The law prohibits taxes on internet access—those monthly fees your service provider charge. And it prohibits state or local governments from imposing “multiple or discriminatory taxes” on electronic commerce. The original idea: States could not impose a higher tax on e- commerce than on the same product purchased in a brick-and-mortar store.
PITFA may present a steep legal challenge for the Maryland law, since the state does not tax advertising in, say, newspapers. But Maryland Attorney General Brian Frosh argues that it is “possible” that the new law could withstand legal scrutiny if courts conclude the tax is on the “sale of the advertising services…instead of the transmission of the advertising itself.”
Constitutional claims
Then, there are the constitutional problems: Critics say it violates the commerce, equal protection, and due process clauses of the US Constitution, as well as the First Amendment’s protection of freedom of the press.
The First Amendment claim seems weakest. In a different context, firms such as Google and Facebook have convinced Congress that they are not publishers and thus not responsible for, say, libelous content that appears on their sites. But now, to avoid a tax, they claim they are entitled to First Amendment protections of a publisher.

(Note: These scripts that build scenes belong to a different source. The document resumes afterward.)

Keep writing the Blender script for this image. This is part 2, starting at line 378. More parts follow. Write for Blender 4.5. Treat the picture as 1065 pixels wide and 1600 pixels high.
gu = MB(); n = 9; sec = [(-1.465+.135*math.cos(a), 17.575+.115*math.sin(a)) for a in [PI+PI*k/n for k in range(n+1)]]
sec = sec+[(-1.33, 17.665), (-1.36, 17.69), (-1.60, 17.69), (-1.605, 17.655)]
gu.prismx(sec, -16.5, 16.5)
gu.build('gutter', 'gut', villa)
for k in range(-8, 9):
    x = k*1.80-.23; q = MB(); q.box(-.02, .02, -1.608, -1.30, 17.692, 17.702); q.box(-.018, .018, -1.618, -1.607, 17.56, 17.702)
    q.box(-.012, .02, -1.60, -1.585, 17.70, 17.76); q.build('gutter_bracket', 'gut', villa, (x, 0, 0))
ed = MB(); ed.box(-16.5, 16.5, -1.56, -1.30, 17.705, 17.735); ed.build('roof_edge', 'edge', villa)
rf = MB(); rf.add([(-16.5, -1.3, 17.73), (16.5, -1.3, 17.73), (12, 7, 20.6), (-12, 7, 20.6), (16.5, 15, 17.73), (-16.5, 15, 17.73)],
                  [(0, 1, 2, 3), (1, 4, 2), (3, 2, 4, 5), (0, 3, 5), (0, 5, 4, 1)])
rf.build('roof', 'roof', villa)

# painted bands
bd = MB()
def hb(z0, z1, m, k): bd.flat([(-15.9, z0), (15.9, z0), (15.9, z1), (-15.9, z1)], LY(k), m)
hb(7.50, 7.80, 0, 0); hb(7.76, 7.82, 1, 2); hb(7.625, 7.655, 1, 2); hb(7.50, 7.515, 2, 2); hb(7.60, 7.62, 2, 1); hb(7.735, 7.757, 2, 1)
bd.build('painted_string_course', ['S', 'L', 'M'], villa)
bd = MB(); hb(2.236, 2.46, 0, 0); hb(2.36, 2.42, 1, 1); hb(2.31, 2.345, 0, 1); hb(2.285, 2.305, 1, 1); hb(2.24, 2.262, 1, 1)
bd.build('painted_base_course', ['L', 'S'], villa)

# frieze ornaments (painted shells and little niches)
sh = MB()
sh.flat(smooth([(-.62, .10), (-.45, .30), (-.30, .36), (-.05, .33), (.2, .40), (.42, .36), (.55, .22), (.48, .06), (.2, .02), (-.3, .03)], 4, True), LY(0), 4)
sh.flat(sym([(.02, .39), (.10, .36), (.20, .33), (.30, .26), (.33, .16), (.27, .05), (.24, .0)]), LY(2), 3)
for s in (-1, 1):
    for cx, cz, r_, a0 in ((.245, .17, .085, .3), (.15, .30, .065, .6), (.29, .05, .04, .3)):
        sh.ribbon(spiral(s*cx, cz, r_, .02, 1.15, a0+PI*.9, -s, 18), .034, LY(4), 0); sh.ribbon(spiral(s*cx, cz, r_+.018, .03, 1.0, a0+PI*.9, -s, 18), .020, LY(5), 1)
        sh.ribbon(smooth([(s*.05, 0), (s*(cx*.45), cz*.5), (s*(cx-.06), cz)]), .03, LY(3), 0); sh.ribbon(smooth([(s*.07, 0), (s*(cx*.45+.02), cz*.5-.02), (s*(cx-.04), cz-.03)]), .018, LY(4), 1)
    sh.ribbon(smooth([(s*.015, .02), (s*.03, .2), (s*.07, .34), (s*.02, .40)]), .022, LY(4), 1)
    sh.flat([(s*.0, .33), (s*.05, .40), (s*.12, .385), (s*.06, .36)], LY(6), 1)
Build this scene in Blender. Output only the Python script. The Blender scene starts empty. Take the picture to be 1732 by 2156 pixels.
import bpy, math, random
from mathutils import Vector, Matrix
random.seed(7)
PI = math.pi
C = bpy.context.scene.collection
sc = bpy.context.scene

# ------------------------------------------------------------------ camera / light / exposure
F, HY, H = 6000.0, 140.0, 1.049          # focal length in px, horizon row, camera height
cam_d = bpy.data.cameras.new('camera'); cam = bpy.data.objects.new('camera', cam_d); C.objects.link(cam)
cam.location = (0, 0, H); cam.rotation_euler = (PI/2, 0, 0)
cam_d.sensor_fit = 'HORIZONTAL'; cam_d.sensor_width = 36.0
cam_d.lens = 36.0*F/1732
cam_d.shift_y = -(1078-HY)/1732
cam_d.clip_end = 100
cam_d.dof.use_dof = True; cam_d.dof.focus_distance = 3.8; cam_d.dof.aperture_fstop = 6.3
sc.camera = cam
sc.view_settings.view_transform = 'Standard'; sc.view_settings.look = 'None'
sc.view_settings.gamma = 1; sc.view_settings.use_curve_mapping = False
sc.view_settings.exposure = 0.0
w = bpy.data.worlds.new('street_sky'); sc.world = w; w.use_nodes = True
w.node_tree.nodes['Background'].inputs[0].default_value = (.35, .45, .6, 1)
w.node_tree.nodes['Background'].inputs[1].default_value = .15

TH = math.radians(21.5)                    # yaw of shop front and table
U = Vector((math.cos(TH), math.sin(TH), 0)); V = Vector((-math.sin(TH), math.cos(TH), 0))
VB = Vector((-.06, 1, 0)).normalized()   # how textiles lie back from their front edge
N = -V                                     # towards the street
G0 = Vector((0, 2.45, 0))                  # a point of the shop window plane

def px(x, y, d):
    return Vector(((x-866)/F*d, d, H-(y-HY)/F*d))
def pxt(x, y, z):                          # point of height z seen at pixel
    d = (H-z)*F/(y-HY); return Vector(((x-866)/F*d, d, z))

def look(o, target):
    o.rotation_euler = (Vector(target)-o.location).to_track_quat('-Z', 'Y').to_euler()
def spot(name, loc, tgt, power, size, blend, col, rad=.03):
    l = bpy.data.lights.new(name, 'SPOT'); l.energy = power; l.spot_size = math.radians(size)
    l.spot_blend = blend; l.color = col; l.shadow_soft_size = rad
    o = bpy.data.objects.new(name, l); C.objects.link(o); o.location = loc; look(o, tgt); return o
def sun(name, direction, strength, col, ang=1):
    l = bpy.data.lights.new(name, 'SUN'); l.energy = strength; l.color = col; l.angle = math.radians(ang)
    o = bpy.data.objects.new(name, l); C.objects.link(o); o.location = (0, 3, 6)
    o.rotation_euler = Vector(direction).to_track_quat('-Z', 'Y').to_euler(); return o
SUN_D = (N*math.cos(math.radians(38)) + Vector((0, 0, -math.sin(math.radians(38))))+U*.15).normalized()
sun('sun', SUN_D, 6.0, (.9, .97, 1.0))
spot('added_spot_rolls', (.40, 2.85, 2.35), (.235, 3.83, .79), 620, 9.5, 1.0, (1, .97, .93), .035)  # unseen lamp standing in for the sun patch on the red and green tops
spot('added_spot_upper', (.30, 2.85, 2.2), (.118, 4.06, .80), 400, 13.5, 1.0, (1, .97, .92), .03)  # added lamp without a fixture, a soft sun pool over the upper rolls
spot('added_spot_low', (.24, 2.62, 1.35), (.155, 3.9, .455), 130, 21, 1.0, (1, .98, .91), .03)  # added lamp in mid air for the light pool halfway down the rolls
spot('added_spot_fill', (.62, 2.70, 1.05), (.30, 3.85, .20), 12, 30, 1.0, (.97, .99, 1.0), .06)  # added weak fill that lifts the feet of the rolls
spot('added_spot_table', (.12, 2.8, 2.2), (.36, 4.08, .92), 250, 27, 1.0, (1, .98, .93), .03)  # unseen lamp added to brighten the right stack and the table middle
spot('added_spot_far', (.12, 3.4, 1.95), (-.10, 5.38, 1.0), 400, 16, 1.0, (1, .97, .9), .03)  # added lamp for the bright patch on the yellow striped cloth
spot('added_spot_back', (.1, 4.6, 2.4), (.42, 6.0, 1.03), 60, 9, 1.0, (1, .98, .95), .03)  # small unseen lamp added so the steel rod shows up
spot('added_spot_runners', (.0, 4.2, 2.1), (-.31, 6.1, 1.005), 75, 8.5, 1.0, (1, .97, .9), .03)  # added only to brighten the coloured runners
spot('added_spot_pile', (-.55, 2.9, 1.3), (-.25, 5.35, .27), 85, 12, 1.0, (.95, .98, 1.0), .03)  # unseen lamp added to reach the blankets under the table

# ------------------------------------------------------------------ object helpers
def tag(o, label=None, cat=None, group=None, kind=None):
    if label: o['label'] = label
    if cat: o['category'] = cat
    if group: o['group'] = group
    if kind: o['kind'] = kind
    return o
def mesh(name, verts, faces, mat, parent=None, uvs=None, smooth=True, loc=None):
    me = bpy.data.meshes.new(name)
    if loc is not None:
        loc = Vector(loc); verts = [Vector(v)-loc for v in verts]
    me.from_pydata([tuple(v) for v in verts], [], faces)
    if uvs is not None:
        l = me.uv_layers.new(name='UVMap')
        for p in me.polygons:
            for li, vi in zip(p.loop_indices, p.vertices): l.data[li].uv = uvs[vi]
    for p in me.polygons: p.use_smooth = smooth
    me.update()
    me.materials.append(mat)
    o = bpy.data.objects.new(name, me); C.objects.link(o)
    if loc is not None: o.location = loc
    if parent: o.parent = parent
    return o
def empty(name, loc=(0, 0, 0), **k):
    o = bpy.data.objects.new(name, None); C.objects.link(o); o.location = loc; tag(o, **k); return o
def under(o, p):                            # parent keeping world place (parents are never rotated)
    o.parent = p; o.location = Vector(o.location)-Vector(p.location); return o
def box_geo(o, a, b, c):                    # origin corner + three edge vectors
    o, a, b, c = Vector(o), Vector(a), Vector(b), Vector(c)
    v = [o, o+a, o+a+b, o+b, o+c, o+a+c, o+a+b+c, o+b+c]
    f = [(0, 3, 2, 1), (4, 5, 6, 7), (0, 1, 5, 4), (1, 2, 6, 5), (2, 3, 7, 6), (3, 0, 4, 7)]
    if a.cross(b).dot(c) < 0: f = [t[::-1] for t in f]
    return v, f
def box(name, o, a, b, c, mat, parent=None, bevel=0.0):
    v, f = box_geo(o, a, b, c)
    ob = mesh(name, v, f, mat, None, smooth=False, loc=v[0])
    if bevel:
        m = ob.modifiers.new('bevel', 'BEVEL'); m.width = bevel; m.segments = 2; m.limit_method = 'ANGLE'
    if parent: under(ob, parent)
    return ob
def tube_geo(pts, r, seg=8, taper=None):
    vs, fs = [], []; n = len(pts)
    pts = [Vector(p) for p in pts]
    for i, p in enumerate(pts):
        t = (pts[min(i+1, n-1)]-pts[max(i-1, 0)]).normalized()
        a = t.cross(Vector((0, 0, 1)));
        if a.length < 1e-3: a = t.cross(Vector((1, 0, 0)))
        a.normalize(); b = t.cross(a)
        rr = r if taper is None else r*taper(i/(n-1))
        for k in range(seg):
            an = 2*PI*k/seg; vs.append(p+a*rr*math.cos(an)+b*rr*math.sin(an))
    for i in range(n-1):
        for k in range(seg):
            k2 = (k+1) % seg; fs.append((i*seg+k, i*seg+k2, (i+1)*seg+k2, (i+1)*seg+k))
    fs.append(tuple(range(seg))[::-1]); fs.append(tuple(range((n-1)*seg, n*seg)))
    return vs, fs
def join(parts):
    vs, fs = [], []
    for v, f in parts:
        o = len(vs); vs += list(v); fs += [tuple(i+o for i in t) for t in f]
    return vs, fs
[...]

Their Commerce clause argument may be more productive. Critics of the tax argue that a firm must have some connection—nexus, in legalese-- to a state before that state is allowed to tax it. In its 2018 decision in South Dakota v. Wayfair, the Supreme Court allowed states to require online retailers to collect sales tax from residents who buy from them, even if the seller doesn’t have physical presence, like a store or warehouse, in their state. But can a firm be said to be doing business in a state just because someone looked at an ad on a device while located in that state? What if that firm collects or sells data from the user who opened the ad?
Is it good policy?
The courts eventually will sort it all out. The broader question is this one: Even if taxing digital advertising is legal, is it sensible policy?
No doubt digital ads are a tempting source of tax revenue. And in an increasingly digital world, a strong argument can be made that online services should be included in the tax base. PITFA may be a legal impediment. But the law probably should be repealed. It is also a statutory mess and obsolete: Does Congress really think e-commerce still needs a federal crutch in 2021?
Yet a system where each state imposes its own tax, based on its own rules, on pixels that cross state lines in a nanosecond, seems designed for chaos and multiple taxation. It would be, in many ways, exactly like the problem the OECD and the European Union are trying to address as they struggle to design a uniform international system of taxation on digital services.
In the US, states could do the same thing though bodies such as the Multistate Tax Commission. Over the long term, the rise of digital commerce may argue for a broad-based national Value Added Tax (VAT) with revenue rebated to the states. But absent some way to impose uniform taxes on the vast and growing range of digital services that do not know borders, the likely result will either be tax chaos, or an excuse for digital services to avoid tax entirely.